India’s first Prime Minister Jawahar Lal Nehru overshadowed the debate on the country’s national song, Vande Mataram, in the floor of the Lok Sabha being held on the song’s sesquicentennial, as the Congress accused the ruling BJP of using Nehru to hide its failures.
“It seems weird to have this debate. Why are we having this debate on the national song? There are two reasons behind this debate. First, the Assembly elections are approaching in Bengal and our prime minister wants to play a role there,” said Priyanka Gandhi, the Congress MP from Wayanad. “The second is to frame new charges on those who made sacrifices during the freedom struggle and divert people’s attention from the burning issues of today.”
The first-time MP had a suggestion for the ruling BJP and its allies.
“Like you are having this discussion today, let’s have a discussion on the mistakes of Nehru, Indira ji, Rajiv ji, what dynasty politics. Let it continue for 24 hours, 40 hours, for as long as you are not satisfied. Let us finish it once and for all,” she said. “Then let us talk on unemployment. On what is going on in the PMO, what is happening in the PMO on a betting racket, the name of one of your minister appearing in the Epstein files.”
“The people are unhappy. They are facing tremendous hardships in their daily lives and you cannot provide solutions. If we don’t talk about the past, what else should we talk about? They are capable of only talking about the past,” the first-time MP from Wayanad said.
Priyanka Gandhi also gave a short lesson in history to the treasury bench MPs as to why the first two stanzas of Vande Mataram were adopted by the Congress Working Committee in 1937.
“Have the ruling party MPs turned so arrogant they consider themselves greater than Mahatma Gandhi, Rabindranath Tagore, Subhas Chandra Bose, Maulana Abul Kalam Azad, Rajendra Prasad and Dr BR Ambedkar?” Priyanka asked, avoiding the name of Nehru.
Nehru was among those who gave the nod to include only the first two stanzas of Bankim Chandra Chattopadhyay’s composition, which became a mantra for the freedom fighters, both the pacifists among the Congress and those involved in armed struggle.
The Congress’ deputy leader in the Lok Sabha Gaurav Gogoi informed the Lok Sabha Modi had uttered Nehru and Congress a combined 91 times in his speech during the debate on Operation Sindoor and on the 75th anniversary of the Indian Constitution.

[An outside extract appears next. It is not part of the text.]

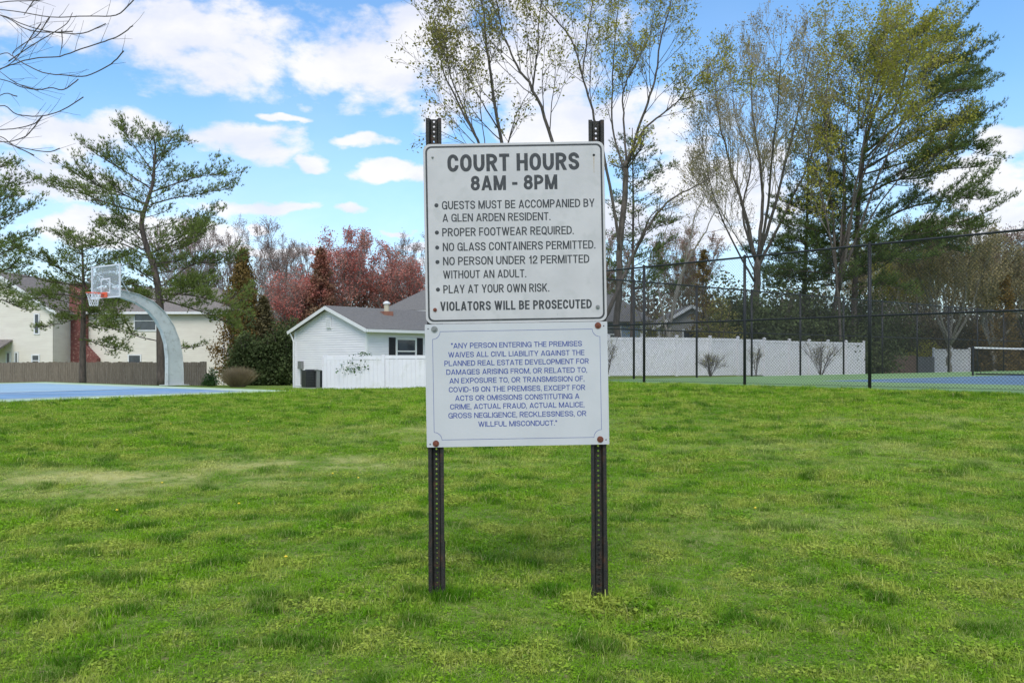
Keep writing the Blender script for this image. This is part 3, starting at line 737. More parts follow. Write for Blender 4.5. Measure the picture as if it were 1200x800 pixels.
# ------------------------------------------------------------------ basketball hoop
M_conc = mat('painted_hoop_post', (.45, .47, .46), (.54, .56, .545), 1.4, .6, .25, 25, c3=(.38, .39, .37), s3=7)
M_white = mat('white_painted_metal', (.62, .63, .64), (.68, .69, .70), 8, .45)
M_orange = mat('rim_orange', (.75, .10, .04), (.85, .15, .07), 30, .5)
M_netw = mat('white_cord', (.72, .72, .72), (.8, .8, .8), 30, .8)
def glass_mat(name, col, alpha, rough=.1):
    m = bpy.data.materials.new(name); m.use_nodes = True; nt = m.node_tree; b = nt.nodes['Principled BSDF']; out = nt.nodes['Material Output']
    b.inputs['Base Color'].default_value = (*col, 1); b.inputs['Roughness'].default_value = rough
    t = N(nt, 'ShaderNodeBsdfTransparent'); mx = N(nt, 'ShaderNodeMixShader'); mx.inputs[0].default_value = alpha
    nt.links.new(t.outputs[0], mx.inputs[1]); nt.links.new(b.outputs[0], mx.inputs[2]); nt.links.new(mx.outputs[0], out.inputs[0]); return m
M_acryl = glass_mat('scratched_acrylic', (.60, .64, .68), .22, .25)
M_window = mat('window_glass', (.03, .035, .045), (.06, .07, .085), 1.5, .08, spec=.8)
def build_hoop():
    n = np.array(BV); rz = atan2(n[1], n[0])
    bc = np.array([(124 - 600) / F * 29.0, 29.0])
    base = bc - n * 2.45
    root = thing('basketball_hoop', 'grey curved-arm basketball hoop at the end of the blue court', 'basketball hoop', (base[0], base[1], BZ), rz)   # local +x points into the court
    # curved box-section arm: centre line and depth in the x-z plane
    path = [(0, 0, .62), (.0, .5, .60), (.02, 1.0, .57), (.10, 1.5, .53), (.27, 1.95, .49), (.55, 2.38, .44), (.92, 2.72, .38), (1.40, 2.95, .31), (1.90, 3.06, .25), (2.32, 3.09, .22)]
    P = [np.array([a, b]) for a, b, _ in path]; Wd = [w for *_, w in path]
    def ribbon(m, y0, y1, o0, o1):
        """solid swept between offsets o0..o1 (fractions of half depth; + is the back) and y0..y1"""
        vs = []
        for i, p in enumerate(P):
            t = P[min(i + 1, len(P) - 1)] - P[max(i - 1, 0)]; t /= np.linalg.norm(t); nn = np.array([-t[1], t[0]])
            a, b = p + nn * o0(Wd[i]), p + nn * o1(Wd[i])
            vs += [(a[0], y0, a[1]), (b[0], y0, b[1]), (b[0], y1, b[1]), (a[0], y1, a[1])]
        fs = [(0, 1, 2, 3), tuple(len(vs) - 4 + q for q in (3, 2, 1, 0))]
        for i in range(len(P) - 1):
            k = i * 4
            for q in range(4): fs.append((k + q, k + 4 + q, k + 4 + (q + 1) % 4, k + (q + 1) % 4))
        m.add(vs, fs)
    a = MB(); ribbon(a, -.055, .055, lambda w: -w / 2 + .021, lambda w: w / 2 - .021); arm = a.obj('curved_pole', M_conc, root)
    for nm, o0, o1 in (('front_flange', lambda w: -w / 2 - .0, lambda w: -w / 2 + .02), ('back_flange', lambda w: w / 2 - .02, lambda w: w / 2)):
        f = MB(); ribbon(f, -.10, .10, o0, o1); f.obj(nm, M_conc, arm, bevel=.004)
    b = MB(); b.box((0, 0, .012), (.85, .5, .024)); b.obj('base_plate', M_conc, root)
    # backboard
    X = 2.45; zc = 2.90 + .535
    bb = thing_part('backboard', root, (X, 0, zc))
    fr = MB(); w, h, t = 1.83, 1.07, .045
    for cy, cz, sy, sz in ((0, h / 2 - t / 2, w, t), (0, -h / 2 + t / 2, w, t), (w / 2 - t / 2, 0, t, h - 2 * t), (-w / 2 + t / 2, 0, t, h - 2 * t)):
        fr.box((0, cy, cz), (.05, sy - (0 if sz == t else .002), sz))
    fr.obj('frame', M_white, bb)
    g = MB(); g.box((0, 0, 0), (.014, w - 2 * t, h - 2 * t)); g.obj('acrylic_pane', M_acryl, bb)
    sq = MB()
    for cy, cz, sy, sz in ((0, -.36 + .45, .61, .05), (0, -.36, .61, .05), (.28, -.135, .05, .40), (-.28, -.135, .05, .40)): sq.box((.0095, cy, cz), (.004, sy, sz))
    sq.obj('target_square', M_white, bb)
    sq = MB(); sq.box((.0095, 0, .30), (.004, 1.1, .07)); sq.obj('pale_band', M_acryl, bb)
    # braces behind
    for s in (-1, 1):
        m = MB(); m.tube([(X - .03, s * .62, zc + .3), (1.65, s * .06, 3.04)], .018, 6); m.obj('brace', M_white, root)
        m = MB(); m.tube([(X - .03, s * .62, zc - .42), (1.95, s * .06, 3.09)], .018, 6); m.obj('brace', M_white, root)
    # rim
    m = MB(); R = .2286; cx = X + .025 + .15 + R
    m.tube([(cx + R * cos(q), R * sin(q), 3.05) for q in np.linspace(0, 2 * pi, 33)], .0125, 6, False); 
    m.box((X + .06, 0, 3.00), (.07, .30, .17)); m.box((X + .14, 0, 3.035), (.12, .20, .03))
    rim = m.obj('rim', M_orange, root)
    nm = MB()
    for k in range(12):
        for s in (1, -1):
            pts = []
            for j in range(7):
                f = j / 6; q = 2 * pi * (k + s * f * 2.5) / 12; rr = R * (1 - .48 * f ** .7); pts.append((cx + rr * cos(q), rr * sin(q), 3.045 - .42 * f))
            nm.tube(pts, .0055, 3, False)
    nm.obj('net', M_netw, rim)
def thing_part(name, parent, loc):
    o = bpy.data.objects.new(name, None); COL.objects.link(o); o.parent = parent; o.location = loc; o.empty_display_size = .1; return o
build_hoop()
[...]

“No matter how much you try, you will not be able to succeed in putting even one blot on Nehru’s contribution,” Gogoi said.
In Calcutta, before leaving for her administrative meeting in Cooch Behar, Bengal chief minister Mamata Banerjee asked, “You don’t appreciate Netaji, Rabindranath Tagore, Raja Ram Mohan Roy, then whom do you appreciate?”

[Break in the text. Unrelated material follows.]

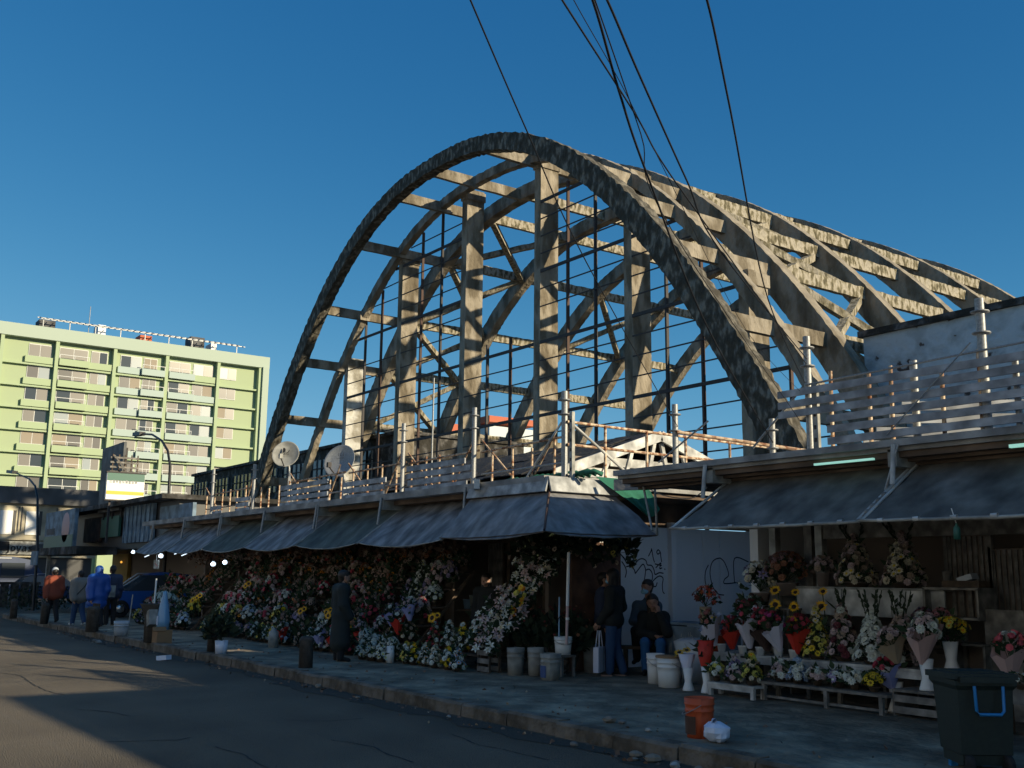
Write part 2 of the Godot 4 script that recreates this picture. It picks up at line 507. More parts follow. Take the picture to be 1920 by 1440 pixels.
func build_ground():
	var wear := FastNoiseLite.new()
	wear.seed = 5
	wear.frequency = .35
	wear.fractal_octaves = 4
	var b := MB.new()
	b.q(Vector3(-700, -.19, 500), Vector3(500, -.19, 500), Vector3(500, -.19, -700), Vector3(-700, -.19, -700))
	struct("ground", b.done(), M.patch)
	b = MB.new()
	for xi in 137:
		for zi in 39:
			var xa := -42.0 + xi * .6
			var za := -7.4 + zi * .6
			for k in [[0, 0], [1, 1], [1, 0], [0, 0], [0, 1], [1, 1]]:
				var p := Vector3(xa + k[0] * .6, -.15, za + k[1] * .6)
				var v := .86 + .42 * wear.get_noise_2d(p.x * .8, p.z * 2.2) + .2 * wear.get_noise_2d(p.x * 4, p.z * 5)
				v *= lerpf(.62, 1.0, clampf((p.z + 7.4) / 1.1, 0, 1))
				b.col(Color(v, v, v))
				b.st.add_vertex(p)
	b.col(Color(.85, .85, .85))
	b.q(Vector3(-80, -.15, 16), Vector3(-42, -.15, 16), Vector3(-42, -.15, -60), Vector3(-80, -.15, -60))
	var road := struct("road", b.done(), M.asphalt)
	for c in [[-19.93, -3.55, -19.5, -3.7, -19.18, -3.75, -18.2, -3.66, -16.76, -3.62, -15.92, -3.73], [-11.49, -3.12, -11.39, -3.42, -11.26, -3.77, -11.4, -4.1], [-10.66, -3.95, -10.1, -4.02, -9.28, -3.95, -8.4, -3.7], [-14.37, -3.47, -13.9, -3.75, -13.2, -3.9], [-12.11, -5.33, -11.9, -5.5, -11.73, -5.78, -11.72, -6.35], [-8.79, -5.23, -9.3, -5.22, -9.81, -5.33, -10.57, -5.09], [-8.2, -6.4, -9.4, -6.3, -10.2, -6.5]]:
		b = MB.new()
		var pts := []
		for i in range(0, c.size() - 2, 2):
			var p := Vector3(c[i], -.146, c[i + 1])
			var p2 := Vector3(c[i + 2], -.146, c[i + 3])
			var nn := maxi(2, int(p.distance_to(p2) / .12))
			for k in nn:
				pts.append(p.lerp(p2, float(k) / nn) + Vector3(rng.randf_range(-.025, .025), 0, rng.randf_range(-.02, .02)))
		for i in pts.size() - 1:
			var d: Vector3 = (pts[i + 1] - pts[i]).normalized()
			var s := d.cross(Vector3.UP) * rng.randf_range(.004, .016)
			var s2 := d.cross(Vector3.UP) * rng.randf_range(.004, .016)
			b.q(pts[i] - s, pts[i] + s, pts[i + 1] + s2, pts[i + 1] - s2)
		obj("crack", b.done(), M.crack, road)
	b = MB.new()
	b.col(Color(.8, .8, .8))
	b.box(Vector3(-16, -.1, -32), Vector3(52, .19, 40.9))
	for xi in 87:
		for zi in 10:
			var xa := -42.0 + xi * .6
			var za := -13.6 + zi * .605
			for k in [[0, 0], [1, 1], [1, 0], [0, 0], [0, 1], [1, 1]]:
				var p := Vector3(xa + k[0] * .6, 0, za + k[1] * .605)
				var v := .82 + .5 * wear.get_noise_2d(p.x * 1.2 + 40, p.z * 2.5) + .25 * wear.get_noise_2d(p.x * 5, p.z * 6)
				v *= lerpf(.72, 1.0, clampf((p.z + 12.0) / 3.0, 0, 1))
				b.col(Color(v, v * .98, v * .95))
				b.st.add_vertex(p)
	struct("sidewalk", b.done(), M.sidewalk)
	# dirt, leaves and scraps in the gutter
	b = MB.new()
	for i in 70:
		var xx := -30.0 + i * .4 + rng.randf() * .3
		var ww := rng.randf_range(.08, .5) * (1.6 if xx > -10 else 1.0)
		var ll := rng.randf_range(.3, 1.1)
		var ring := []
		for k in 9:
			var an := TAU * k / 9
			ring.append(Vector3(xx + cos(an) * ll * rng.randf_range(.7, 1.2), -.146 + .0002 * i / 7.0, minf(-7.31, 0) + .02 + maxf(0.0, ww * (.45 + .55 * sin(an)) * rng.randf_range(.7, 1.2))))
		for k in range(1, 8):
			b.t(ring[0], ring[k + 1], ring[k])
	stuff("gutter_dirt", b.done(), M.gutter, road)
	b = MB.new()
	for i in 420:
		var near := rng.randf() < .7
		var p := Vector3(rng.randf_range(-34, -4), -.142, -7.28 + absf(rng.randfn(0, .22))) if near else Vector3(rng.randf_range(-30, -5), .006, rng.randf_range(-9.2, -7.5))
		leaf(b, p, Vector3(rng.randf_range(-1, 1), rng.randf_range(0, .25), rng.randf_range(-1, 1)).normalized(), rng.randf_range(.02, .07), .5)
	stuff("leaf_litter", b.done(), M.dry, road)
	b = MB.new()
	for i in 90:
		var p := Vector3(rng.randf_range(-34, -4), .007, rng.randf_range(-9.6, -7.5)) if rng.randf() < .5 else Vector3(rng.randf_range(-30, -5), -.141, -7.25 + absf(rng.randfn(0, .3)))
		leaf(b, p, Vector3(rng.randf_range(-1, 1), rng.randf_range(0, .2), rng.randf_range(-1, 1)).normalized(), rng.randf_range(.015, .045), .6)
	stuff("paper_scraps", b.done(), M.paper_kraft, road)
	var kerb := Node3D.new()
	kerb.name = "kerb"
	add_child(kerb)
	kerb.set_meta("kind", "structure")
	var x := -42.0
	while x < 9.0:
		var l := rng.randf_range(.92, 1.05)
		b = MB.new()
		var h := .02 + rng.randf_range(-.018, .006)
		var dz := rng.randf_range(-.02, .02)
		var y0 := -.19
		# chamfered stone
		var zf := -7.36 + dz
		var zb := -7.56
		var cs := .03
		var prof := [Vector2(zf + .01, y0), Vector2(zf, h - cs), Vector2(zf - cs, h), Vector2(zb, h), Vector2(zb, y0)]
		var xa := x + .006
		var xb := x + l - .006
		for k in 5:
			var p: Vector2 = prof[k]
			var p2: Vector2 = prof[(k + 1) % 5]
			b.q(Vector3(xa, p.y, p.x), Vector3(xb, p.y, p.x), Vector3(xb, p2.y, p2.x), Vector3(xa, p2.y, p2.x))
		for k in [1, 2, 3]:
			b.t(Vector3(xb, prof[0].y, prof[0].x), Vector3(xb, prof[k + 1].y, prof[k + 1].x), Vector3(xb, prof[k].y, prof[k].x))
			b.t(Vector3(xa, prof[0].y, prof[0].x), Vector3(xa, prof[k].y, prof[k].x), Vector3(xa, prof[k + 1].y, prof[k + 1].x))
		obj("kerb_stone", b.done(), M.kerb, kerb)
		x += l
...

Congress MP Imraan Masood challenged the BJP’s claim over the song. “Which of the RSS leaders sang this, went to jail and who was raising slogans on the roads?” the Lok Sabha MP asked.
He said Congress workers carried the song through prison, protest and struggle, and argued that the BJP “sold what Nehru made.”
Congress Rajya Sabha MP Rajeev Shukla linked the government’s sudden interest in the national song to the Bengal elections.
He said they “never cared about Vande Mataram” and accused the ruling party of “abusing Jawaharlal Nehru” and “insulting Rabindranath Tagore.”
Congress MP Ranjit Ranjan questioned the government’s priorities. “If learning this history reduces pollution, then teach history,” she said, asking why Parliament was debating a song while people were stuck at airports and paying “four times the price” to travel.
The PDP chief Mehbooba Mufti criticised Parliament for focusing on a “two hundred year old Vande Mataram” debate while IndiGo passengers struggled nationwide.
She called the government’s approach “empty symbolism” that does nothing to fix jobs, prices, or people’s immediate problems.
Prime Minister Narendra Modi on Monday said first PM Jawaharlal Nehru betrayed Vande Mataram by echoing Muhammad Ali Jinnah’s communal concerns and fragmenting the national song that put India on the path of politics of appeasement, leading to its Partition.
"Instead of firmly countering the baseless statements of the Muslim League and condemning them, Jawaharlal Nehru, the then Congress president, did not reaffirm his and the Congress party’s commitment to Vande Mataram, but began questioning Vande Mataram itself. Under the pressure of appeasement politics, the Congress bent and agreed to break Vande Mataram to pieces. Therefore one day, it had to bend for the Partition of India," he said.